Norwegowie tradycyjnie podróżują do Danii promami, kojarzonymi od lat z dobrą zabawą z powodu niskich, bezcłowych cen alkoholu. Dwudniowy rejs ze wszystkimi wydatkami na pokładzie bywa dla nich tańszy niż jeden wieczór w Oslo. W Danii, z racji ogromnej różnicy cen żywności, Norwegowie rocznie pozostawiają w sklepach kilka miliardów koron.
Norweskie i duńskie promy szykują w czasie MŚ kolarskie atrakcje już na pokładzie. - Nasze rejsy będą tematyczne i związane z kolarstwem. Personel będzie ubrany w stroje kolarskie, na ekranach telewizyjnych będą bez przerwy wyświetlane najciekawsze fragmenty wielkich wyścigów i oczywiście etapów, które wygrywali Norwegowie. Pasażerowie będą rywalizować na rowerach stacjonarnych, a bary będą serwować kolarskie drinki - poinformowała Sivertsen.
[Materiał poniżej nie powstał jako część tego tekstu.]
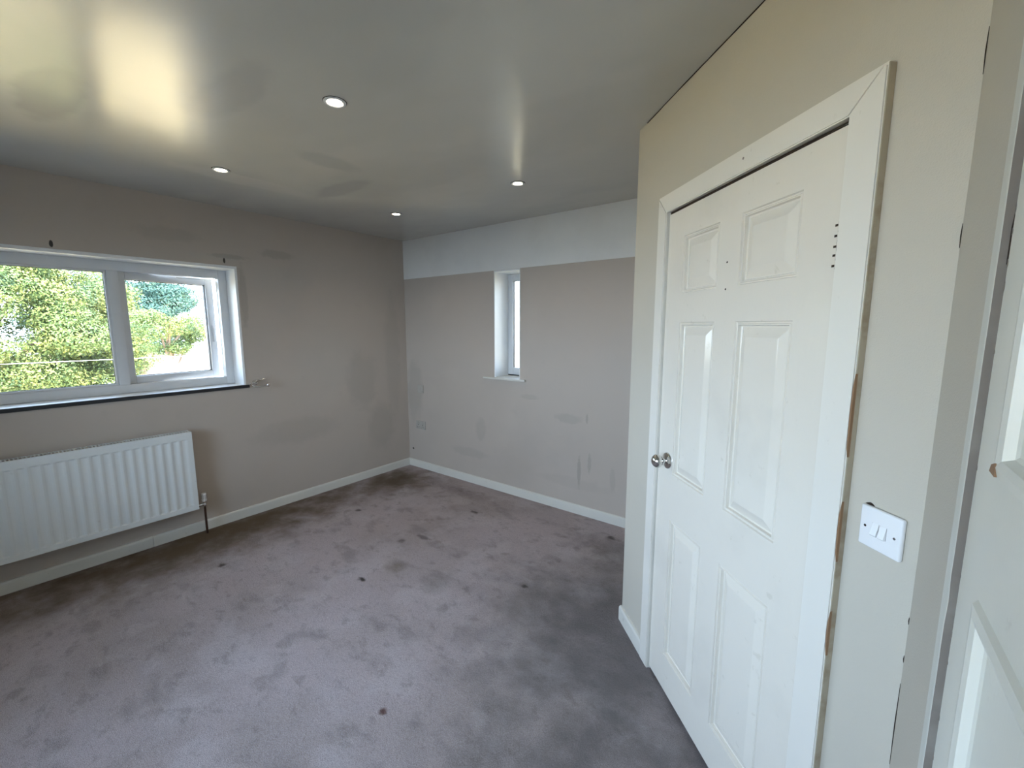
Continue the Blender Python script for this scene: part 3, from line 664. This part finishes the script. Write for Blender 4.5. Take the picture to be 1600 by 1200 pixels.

Według norweskich mediów, które dotarły do szczegółów, drinki będą miały kolarskie nazwy jak na przykład "siodełko", "mocny łańcuch" czy "ostra szprycha". Na życzenie będą serwowane w bidonach, a w restauracjach daniem głównym ma być "befsztyk Contadora". Część z promów, na których będzie się odbywał rejs kolarski, zmieni rozkład rejsów i będzie czekała na kibiców w portach, aby zaraz po wyścigu zabrać ich do Norwegii. Bez względu na wyniki armatorzy spodziewają się rekordowej sprzedaży w barach i restauracjach.